The QE2 is a way of printing money to finance the govt deficit - the govt borrows money from the market and issues Treasury securities. The Feds then buy those T securities and give money back in a sense to the initial lenders. Before the Feds bought the Treasury securities, the money was borrowed from one and spent by the other. With the Fed buyout, the govt has essentially gotten free money from the printing press of the Feds. A continual QE2 with deficit spending would steadily increase money supply and so should fuel inflation. But inflation also requires consumers to spend on things that is in short supply and must be able to borrow to spend the money. In an economy with bank lending controlled by the govt., this can be done by doling out free money to the consumers or a select section of the population and this happens in a lot of countries.
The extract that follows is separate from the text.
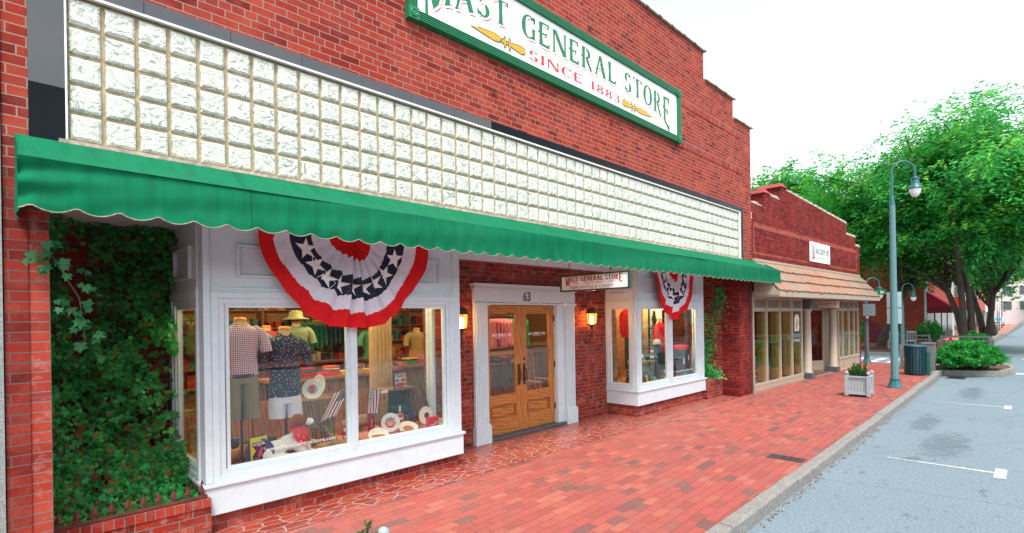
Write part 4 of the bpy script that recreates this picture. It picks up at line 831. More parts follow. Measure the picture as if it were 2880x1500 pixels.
mb.tube([(-.12, .02, 2.4), (-.05, -.02, 2.25), (.05, .0, 2.05), (.08, .04, 1.75)], .005, 5); mb.tube([(.30, .37, .45), (.34, .36, .33), (.38, .35, .15), (.42, .33, .02)], .004, 5); mb.build('stems', M['bark'], o)
# right-hand ivy and the leafy plant in the small planter
o = thing('climbing_ivy', 'thin green ivy climbing the side wall right of the far bay window', 'ivy', (11.5, .8, .4))
zc = np.linspace(.5, 2.5, 60); P = []
for q in range(560):
    zz = rng.uniform(.45, 2.5); yc = .95-.26*(zz-.5)+.10*math.sin(zz*5); sp = (.05+.14*max(0, math.sin((zz-.9)*2.2))) if zz > .7 else .1
    P.append((11.5+rng.normal(0, .018), yc+rng.normal(0, sp), zz))
P = np.array(P); P[:, 0] = np.minimum(P[:, 0], 11.535); n = len(P); leafmesh('foliage', P, np.array([(-1, -.35, .4)]*n)+rng.normal(0, .3, (n, 3)), np.stack([rng.normal(0, .3, n), rng.normal(0, .5, n), -np.ones(n)], 1), rng.uniform(.028, .05, n), IVY, LM, rng.choice(2, n, p=[.5, .5]), o, .2, (11.5, .8, .4))
mb = MB(); mb.tube([(11.53, .95, .4), (11.52, .9, .9), (11.53, .65, 1.5), (11.52, .5, 2.1), (11.53, .42, 2.5)], .006, 5); mb.build('stem', M['bark'], o)
o = thing('leafy_plant', 'bushy bright green plant spilling over the small brick planter', 'plant', (11.2, .6, .4))
n = 700; P = np.stack([rng.normal(11.2, .13, n), rng.normal(.56, .10, n), .36+np.abs(rng.normal(.13, .12, n))], 1); P[:, 0] = np.clip(P[:, 0], 10.78, 11.5); leafmesh('foliage', P, rng.normal(0, .5, (n, 3))+np.array([-.3, -.6, .8]), rng.normal(0, 1, (n, 3)), rng.uniform(.03, .055, n), IVY, LM, rng.choice(2, n, p=[.25, .75]), o, .2, (11.2, .6, .4))
mb = MB()
for k in range(9): a = k*.7; mb.tube([(11.2, .6, .38), (11.2+.06*math.cos(a), .6+.06*math.sin(a), .5), (11.2+.12*math.cos(a), .6+.1*math.sin(a), .6)], .004, 4)
mb.build('stems', LM[0], o)
# ================================================================ window display goods
FZ = .466; F2 = .521
def plaid():
    t = NT('red_blue_plaid'); v = t.uv(); sp = t.n('ShaderNodeSeparateXYZ'); t.l(t.obj(), sp.inputs[0])
    def st(o, f, th): return t.math('GREATER_THAN', t.math('SINE', t.math('MULTIPLY', o, f)), th)
    c = t.mix(t.math('MULTIPLY', st(sp.outputs[0], 330, .1), .8), (.74, .74, .76), (.62, .05, .07)); c = t.mix(t.math('MULTIPLY', st(sp.outputs[2], 330, .2), .75), c, (.05, .09, .32)); t.setc(c); t.b.inputs['Roughness'].default_value = .85
    return t.m
def dots():
    t = NT('navy_dot_cloth'); vo = t.n('ShaderNodeTexVoronoi', Scale=48.0); t.l(t.obj(), vo.inputs[0]); c = t.mix(t.math('LESS_THAN', vo.outputs['Distance'], .22), (.022, .035, .07), (.6, .62, .68)); t.setc(c); t.b.inputs['Roughness'].default_value = .85; return t.m
def crooked(p0, p1, p2): return [p0, p1, p2]
def torso(name, label, x, y, zn, shirt, zs_, shorts=None, zb=None, group=None, rz=0., w=.2, collar=True, base=None, longs=False):
    """clothes on a headless display form: zn = neck top, zs_ = shirt hem, zb = shorts hem"""
    base = base if base is not None else (zb or zs_)-.05
    o = thing(name, label, 'mannequin', (x, y, base), rz, group); L = zn-zs_; D = zn-base; H = base
    c = (0, 0, 0); mb = MB(); W = w
    z0, z1 = zs_-H, zn-H
    pr = [(W*.88, z0), (W*.86, z0+.12*L), (W*.78, z0+.35*L), (W*.88, z0+.6*L), (W*.98, z0+.72*L), (W*.93, z0+.80*L), (W*.62, z0+.865*L), (W*.40, z0+.90*L), (W*.34, z0+.93*L)]
    mb.lathe([(r*(1+.02*math.sin(i*2.4)), z) for i, (r, z) in enumerate(pr)], c, 22, 0, True, sc=(1, .58))
    for s_ in (-1, 1):
        e = .62 if longs else .34; mb.tube([(s_*W*.66, 0, z0+.80*L), (s_*W*1.02, 0, z0+.74*L), (s_*W*1.20, -.01, z0+(.74-e*.45)*L), (s_*W*1.28, -.03, z0+(.74-e)*L)], [W*.30, W*.34, W*.30, W*.29], 12)
    if collar: mb.tube([(-W*.10, -W*.42, z0+.80*L), (-W*.38, -W*.18, z0+.92*L), (0, W*.28, z0+.95*L), (W*.38, -W*.18, z0+.92*L), (W*.10, -W*.42, z0+.80*L)], .016, 6)
    mb.build('shirt', shirt, o, world=False, sub=1)
    mb = MB(); mb.lathe([(W*.34, z0+.84*L), (W*.30, z0+.93*L), (W*.29, z1-.02)], c, 16, 0, True, sc=(1, .9)); mb.build('neck_form', M['mannequin'], o, world=False)
    mb = MB(); mb.lathe([(W*.30, z1-.02), (W*.31, z1), (W*.22, z1+.015), (0, z1+.018)], c, 16); mb.build('wooden_cap', M['mwood'], o, world=False)
    if shorts:
        mb = MB(); q0 = zb-H
        for s_ in (-1, 1): mb.tube([(s_*W*.34, 0, z0+.10), (s_*W*.42, 0, z0-.08), (s_*W*.47, -.01, q0)], [W*.42, W*.44, W*.42], 14)
        mb.lathe([(W*.82, z0-.07), (W*.84, z0+.02), (W*.78, z0+.06)], c, 18, sc=(1, .58)); mb.build('shorts', shorts, o, world=False)
    mb = MB(); mb.cyl((0, 0, -max(0, H-FZ)), (0, 0, z0+.2), .012, None, 8); mb.lathe([(.11, -max(0, H-FZ)+.001), (.11, -max(0, H-FZ)+.014), (.02, -max(0, H-FZ)+.02)], c, 16); mb.build('stand', M['black'], o, world=False)
    return o
m = torso('mannequin', 'mannequin in red and blue checked shirt and khaki shorts, left in the big window', 1.37, .90, 1.90, plaid(), 1.33, simple('khaki', 150, 140, 108, .9), .90, w=.19)
mb = MB(); mb.lathe([(.158, -.0), (.162, .0), (.162, .035), (.158, .035)], (1.37, .90, 1.315), 20, sc=(1, .6)); mb.build('belt', simple('brown_leather', 60, 30, 18), m)
torso('mannequin', 'mannequin in a navy white dotted shirt and white shorts behind the toy dog', 1.85, 1.02, 1.80, dots(), 1.06, M['cl_white'], .83, w=.20)
def card(name, label, x, y, z, w_, h, d, mat, rz=0., tilt=0., cat='package', extra=None):
    o = thing(name, label, cat, (x, y, z), rz); mb = MB(); T = math.tan(tilt)
    mb.add([(-w_/2, 0, 0), (w_/2, 0, 0), (w_/2, d, 0), (-w_/2, d, 0), (-w_/2, T*h, h), (w_/2, T*h, h), (w_/2, d+T*h, h), (-w_/2, d+T*h, h)], [(0, 3, 2, 1), (4, 5, 6, 7), (0, 1, 5, 4), (1, 2, 6, 5), (2, 3, 7, 6), (3, 0, 4, 7)])
    mb.build('box', mat, o, world=False, bevel=.003)
    if extra:
        for nm, mt, fn in extra:
            mb = MB(); fn(mb, lambda a, b, k=1: (a, T*b-.0012*k, b)); mb.build(nm, mt, o, world=False)
    return o
YEL = simple('yellow_card', 250, 225, 20, .4); NVY = simple('navy_card', 26, 24, 60, .4); PNK = simple('pink_print', 240, 70, 150, .4)
def U_(p): return p
card('toy_package', 'yellow edged black dog toy package standing at the front left of the big window', 1.45, .62, FZ, .175, .275, .02, YEL, .25, .08, 'package', [
 ('printed_panel', NVY, lambda m_, P: m_.add([P(-.075, .012), P(.075, .012), P(.075, .11), P(.04, .15), P(.075, .20), P(.075, .23), P(-.075, .23), P(-.075, .20), P(-.04, .15), P(-.075, .11)], [tuple(range(10))])),
 ('dog_print', PNK, lambda m_, P: (m_.add([P(a, b, 2) for a, b in ((-.03, .10), (.0, .085), (.03, .10), (.02, .14), (.045, .165), (.02, .175), (-.005, .15))], [tuple(range(7))]), m_.add([P(a, b, 2) for a, b in ((-.03, .19), (.0, .183), (.03, .19), (.0, .2))], [(0, 1, 2, 3)]))),
 ('lettering', M['white2'], lambda m_, P: m_.text('DOGOBIE', P(0, .200, 2.5), (1, 0, 0), (0, .08, 1), .135, .024, bold=.02)),
 ('lettering', YEL, lambda m_, P: (m_.text('SOFT!', P(-.035, .066, 2.5), (1, 0, 0), (0, .08, 1), .055, .016), m_.text('DURABLE!', P(-.018, .045, 2.5), (1, 0, 0), (0, .08, 1), .09, .016), m_.text('TURN-PROOF!', P(-.008, .023, 2.5), (1, 0, 0), (0, .08, 1), .115, .016)))])
def disc(name, label, x, y, z, r, mat, nrm, cat='plate', prints=None, rim=.012, group=None):
    o = thing(name, label, cat, (x, y, z), 0, group); n = Vector(nrm).normalized(); U = Vector((0, 0, 1)).cross(n); U = U.normalized() if U.length > .1 else Vector((1, 0, 0)); V = n.cross(U)
    mb = MB(); vs = []; prof = [(0, 0), (.62, 0), (.70, .02/.1*rim), (.97, rim*1.6), (1.0, rim*1.6), (.98, rim*1.0), (.66, -rim*.5), (0, -rim*.5)]
    for rr, h in prof:
        for k in range(32): a = 2*PI*k/32; q = r*rr*(1+(.012*math.cos(k*PI) if rr > .9 else 0)); vs.append(U*(q*math.cos(a))+V*(q*math.sin(a))+n*h)
    mb.add(vs, [(i*32+k, i*32+(k+1) % 32, (i+1)*32+(k+1) % 32, (i+1)*32+k) for i in range(7) for k in range(32)], 0, True); mb.build('disc', mat, o, world=False)
    for nm, mt, fn in (prints or []):
        mb = MB(); fn(mb, lambda a, b, e=1: U*(a*r)+V*(b*r)+n*(.001*e+rim*.0), U, V); mb.build(nm, mt, o, world=False)
    return o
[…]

The free money is then used to demand a lot of products and services, creates a supply shortage and shoots up inflation. But in the US, the banks are not going to lend free money after the mortgage crisis they have gone thru recently. Even with record low interest rates, a lot of people can't qualify for a mortgage loan because it has to be backed by a decent income and down payment - which doesn't exist for a lot of people. All the policy makers should think about the fundamentals of the economy and not just look at the next fiscal or monetary tool. The last monetary tool created the mortgage mess, shot up prices way beyond people's income generating capacity and we are trying all we can to keep it at that high level.